Online assistance for electrical trade people in New Zealand and Australia Login  |  Register  |   Forgot Password
Assistance for electrical trade people
 

 

 

 


Click here to send Ron a pdf document for publication on this Topic

Documents must be less than 200k in pdf format

Posted By Topic: PV ac & dc Cables

nalla
Apr 02 2019 07:31

some advise need
Im doing an inspection on a PV system with batteries. The sparky has installed a PVC trunking along the wall under the investor and Battery control equipment. He has all the cable in this trunking.
Recently I read the DC cables cant be in the same enclosure as AC cables. Can I be pointed to this. Ive done some searching but Im full of the flu and not concentrating that well
   

pluto
Apr 02 2019 07:45

All cables need to be insulated for the highest voltage AS/NZS 3000:2007 clause 3.9.8.3.
   

Someone
Apr 02 2019 20:15

I can't find anything requiring separation in 5033 either.

It does need to be proper PV cable though; NZS5000 TPS (circular or flat) is not acceptable.
   

AlecK
Apr 03 2019 09:11

That relates only to the array cables. For wiring associated with batteries, and not exposed to intense UV or operating at temp well above ambient; normal cable is perfectly fine.
   

pluto
Apr 03 2019 11:59

PV array cable has a higher voltage rating greater than AS/NZS 5000.1 cable which stop at 1000V

PV array cable has a 1200 V (approx) rating ideal when the PV array is operating at 1000 volts, which is possible in commerical systems.
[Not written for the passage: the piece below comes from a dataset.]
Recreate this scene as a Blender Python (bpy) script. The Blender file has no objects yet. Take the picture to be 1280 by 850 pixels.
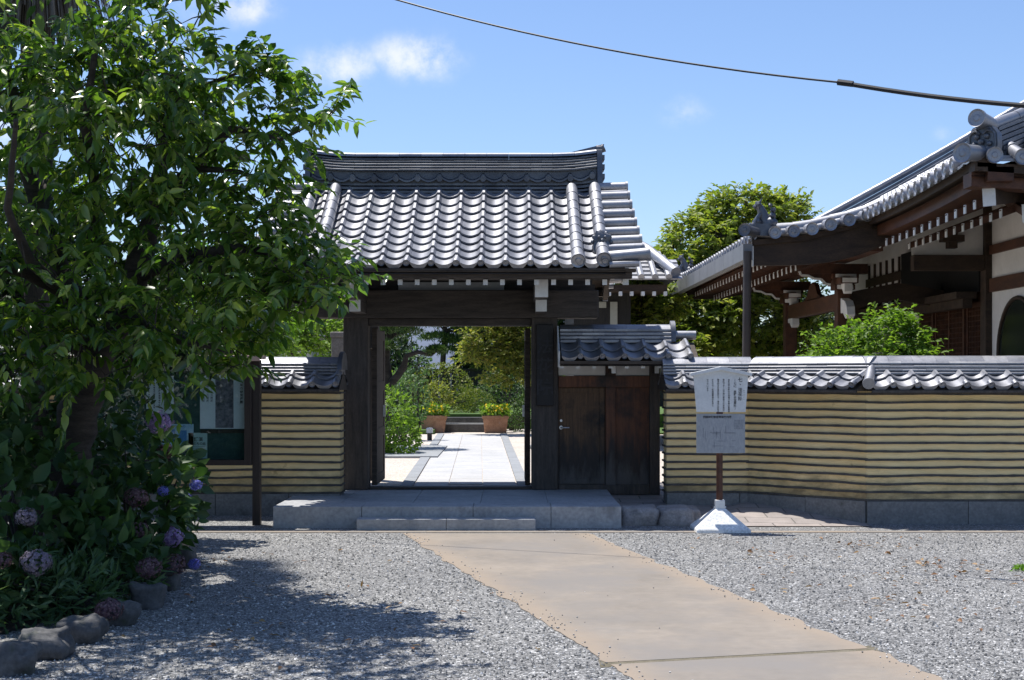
import bpy, math, random
import numpy as np
from mathutils import Vector, Matrix, noise as mnoise

R = math.radians
rnd = random.Random(7)
rng = np.random.default_rng(7)
S = bpy.context.scene
COL = S.collection

# ------------------------------------------------------------ camera, world, sun
F = 1750.0            # focal length in pixels of the 1280 px wide photograph
EYE = 1.655
cam = bpy.data.cameras.new('camera'); cam_o = bpy.data.objects.new('camera', cam); COL.objects.link(cam_o)
cam.sensor_width = 36; cam.lens = 36 * F / 1280
cam.shift_y = 43 / 1280
cam.clip_start = 0.1; cam.clip_end = 2000
cam_o.location = (0, 0, EYE); cam_o.rotation_euler = (R(90), 0, 0)
S.camera = cam_o

SUN = Vector((-0.23, 0.25, 1.0)).normalized()
EL = math.asin(SUN.z); AZ = math.atan2(SUN.x, SUN.y)
W = bpy.data.worlds.new("World"); S.world = W; W.use_nodes = True
nt = W.node_tree; N = nt.nodes; L = nt.links
for n in list(N): N.remove(n)
def wn(t, **k):
    n = N.new(t)
    for a, b in k.items(): setattr(n, a, b)
    return n
sky = wn('ShaderNodeTexSky', sky_type='NISHITA', sun_disc=False)
sky.sun_elevation = EL; sky.sun_rotation = AZ
sky.air_density = 1.0; sky.dust_density = 0.6; sky.ozone_density = 1.6; sky.altitude = 50
bg = wn('ShaderNodeBackground'); bg.inputs[1].default_value = 0.107
out = wn('ShaderNodeOutputWorld')
L.new(bg.outputs[0], out.inputs[0])
# far clouds: soft patches fixed in the sky by direction
geo = wn('ShaderNodeTexCoord')
sep = wn('ShaderNodeSeparateXYZ'); L.new(geo.outputs['Generated'], sep.inputs[0])
def m(op, a, b=None, c=None):
    n = wn('ShaderNodeMath', operation=op)
    for i, v in enumerate((a, b, c)):
        if v is None: continue
        if isinstance(v, (int, float)): n.inputs[i].default_value = v
        else: L.new(v, n.inputs[i])
    return n.outputs[0]
ya = m('MAXIMUM', sep.outputs[1], 0.05)
gx = m('DIVIDE', sep.outputs[0], ya); gz = m('DIVIDE', sep.outputs[2], ya)
nz = wn('ShaderNodeTexNoise'); nz.inputs['Scale'].default_value = 42; nz.inputs['Detail'].default_value = 7
nz.inputs['Roughness'].default_value = 0.62
L.new(geo.outputs['Generated'], nz.inputs['Vector'])
tot = None
for px, py, rx, rz, s in ((520, 72, 60, 30, 1.0), (430, 82, 62, 30, .75), (856, 140, 38, 22, .5), (290, 8, 62, 26, .9),
                          (1180, 167, 22, 14, .35), (5, 150, 60, 50, .8), (20, 290, 50, 40, .6), (380, -40, 90, 30, .7), (1500, 60, 160, 50, .8)):
    cx, cz = (px - 640) / F, (468 - py) / F
    ax = m('DIVIDE', m('SUBTRACT', gx, cx), rx / F); az = m('DIVIDE', m('SUBTRACT', gz, cz), rz / F)
    r2 = m('ADD', m('MULTIPLY', ax, ax), m('MULTIPLY', az, az))
    g = m('MULTIPLY', m('EXPONENT', m('MULTIPLY', r2, -1.0)), s)
    tot = g if tot is None else m('MAXIMUM', tot, g)
v = m('MULTIPLY', tot, m('ADD', -0.55, m('MULTIPLY', nz.outputs[0], 3.0)))
ss = wn('ShaderNodeMapRange', interpolation_type='SMOOTHSTEP')
L.new(v, ss.inputs[0]); ss.inputs[1].default_value = .12; ss.inputs[2].default_value = 1.2; ss.inputs[4].default_value = .52
mx = wn('ShaderNodeMix', data_type='RGBA')
tint = wn('ShaderNodeMix', data_type='RGBA', blend_type='MULTIPLY'); tint.inputs[0].default_value = 1
L.new(sky.outputs[0], tint.inputs[6]); tint.inputs[7].default_value = (.87, .96, 1.14, 1)
L.new(ss.outputs[0], mx.inputs[0]); L.new(tint.outputs[2], mx.inputs[6]); mx.inputs[7].default_value = (9.5, 8.9, 9.3, 1)
L.new(mx.outputs[2], bg.inputs[0])

sun = bpy.data.lights.new('sun', 'SUN'); sun.energy = 4.7; sun.angle = R(0.5); sun.color = (1.0, 0.965, 0.91)
sun_o = bpy.data.objects.new('sun', sun); COL.objects.link(sun_o)
sun_o.rotation_euler = SUN.to_track_quat('Z', 'Y').to_euler()
S.view_settings.view_transform = 'Standard'; S.view_settings.look = 'None'
S.view_settings.exposure = 0.45; S.view_settings.gamma = 1
S.render.engine = 'CYCLES'
S.cycles.max_bounces = 7; S.cycles.transparent_max_bounces = 12; S.cycles.diffuse_bounces = 4

def P(px, py, Y):
    return Vector(((px - 640) * Y / F, Y, EYE + (468 - py) * Y / F))
def X(px, Y): return (px - 640) * Y / F
def Z(py, Y): return EYE + (468 - py) * Y / F

# ------------------------------------------------------------ materials
def newmat(name):
    ma = bpy.data.materials.new(name); ma.use_nodes = True
    t = ma.node_tree; b = t.nodes['Principled BSDF']
    return ma, t, b
def nn(t, typ, **k):
    n = t.nodes.new(typ)
    for a, v in k.items():
        if a.startswith('i_'): n.inputs[a[2:].replace('_', ' ')].default_value = v
        else: setattr(n, a, v)
    return n
def coords(t, scale=(1, 1, 1), obj=True):
    tc = nn(t, 'ShaderNodeNewGeometry'); mp = nn(t, 'ShaderNodeMapping'); mp.inputs['Scale'].default_value = scale
    t.links.new(tc.outputs['Position'], mp.inputs[0]); return mp.outputs[0]
def ramp(t, fac, stops):
    r = nn(t, 'ShaderNodeValToRGB'); e = r.color_ramp.elements
    while len(e) < len(stops): e.new(.5)
    for i, (p, c) in enumerate(stops):
        e[i].position = p; e[i].color = (*c, 1)
    t.links.new(fac, r.inputs[0]); return r.outputs[0]
def mixc(t, f, a, b, mode='MIX'):
    n = nn(t, 'ShaderNodeMix', data_type='RGBA', blend_type=mode)
    for s, v in ((0, f), (6, a), (7, b)):
        if isinstance(v, (int, float)): n.inputs[s].default_value = v
        elif isinstance(v, tuple): n.inputs[s].default_value = (*v, 1)
        else: t.links.new(v, n.inputs[s])
    return n.outputs[2]
def noi(t, vec, scale, detail=4, rough=.55, dist=0):
    n = nn(t, 'ShaderNodeTexNoise'); n.inputs['Scale'].default_value = scale; n.inputs['Detail'].default_value = detail
    n.inputs['Roughness'].default_value = rough; n.inputs['Distortion'].default_value = dist
    t.links.new(vec, n.inputs['Vector']); return n.outputs[0]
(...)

Only one cable type is used for all systems.

Ambinet temperature and UV exposure are NOT the main reason.
   

AlecK
Apr 03 2019 14:08

Obviously needs to have a suitable voltage rating; although there's absolutely no reference to that in 4.6.3 of currently-cited edition.
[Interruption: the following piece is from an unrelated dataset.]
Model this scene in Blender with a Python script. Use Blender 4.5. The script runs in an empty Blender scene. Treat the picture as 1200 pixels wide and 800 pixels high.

There's also no specific requirement to use special "PV" cable; whatever that may be.

There IS a clear Note referring to UV & operating temp. i didn't say they were the only considerations, but they're certainly relevant when deciding what cable to use.
Or more relevantly (since this is about inspection), whether the cable used by the installer complies.



2014 edition does specify Standards that some - not all - LV array cabling must comply with; but that's NOT enforceable until cited by ESRs. The requirement doesn't apply to non-array cabling, eg battery cabling, as it's out of scope for the Standard.

And it doesn't apply for ELV cabling at all.

So not true to say "only one cable type is used for all systems". That may be preferred, but it is not a requirement.







   

pluto
Apr 03 2019 20:35

AS/NZS 5033:2014 clause 4.3.6.7 (i), (ii) and (iii) contains the PV array cable and type numbers from 3 countries
   

nalla
Apr 04 2019 06:48

Thanks for the help
I think this goes to show how problematic it can be inspecting when unsited standards are out there.
This is my second real issue in as many weeks inspecting PV systems
The other an inverter install issue and was using the AS4771.2005. A document so far behind technology its a joke piece of paper
   

Dufresne
Apr 04 2019 08:27

Hi Pluto

Looking at AS/NZS 5033-2014+A1&2 I cannot find clause 4.3.6.7. Is that reference correct?
   

pluto
Apr 04 2019 08:43

correction quoted clause should read 4.3.6.2
   

AlecK
Apr 04 2019 09:11

Outdated or not, inspections required by ESR 70 MUST be to the relevant cited Standard(s).

Which for this case currently would be
- AS/NZS 3000: 2007 +A1+A2 & as modified by Schedule 2 of ESRs
- AS 477.1: 2005
- 5033:2012; as modified by Schedule 2 of ESRs. (good luck finding anything that complies with the wording of the citation amendment!)

True technology on many fronts is developing rapidly, and standards are playing catch-up. But the new technologies can still be used, provided the way they are used does not conflict with the currently-cited Standards.
As Inspectors, it's our job to keep clearly in mind that we can't "fail" on the basis of non-compliance, unless it's with the currently cited rules. And where the is a conflict, we can't "pass" a new technology that doesn't meet the existing requirements.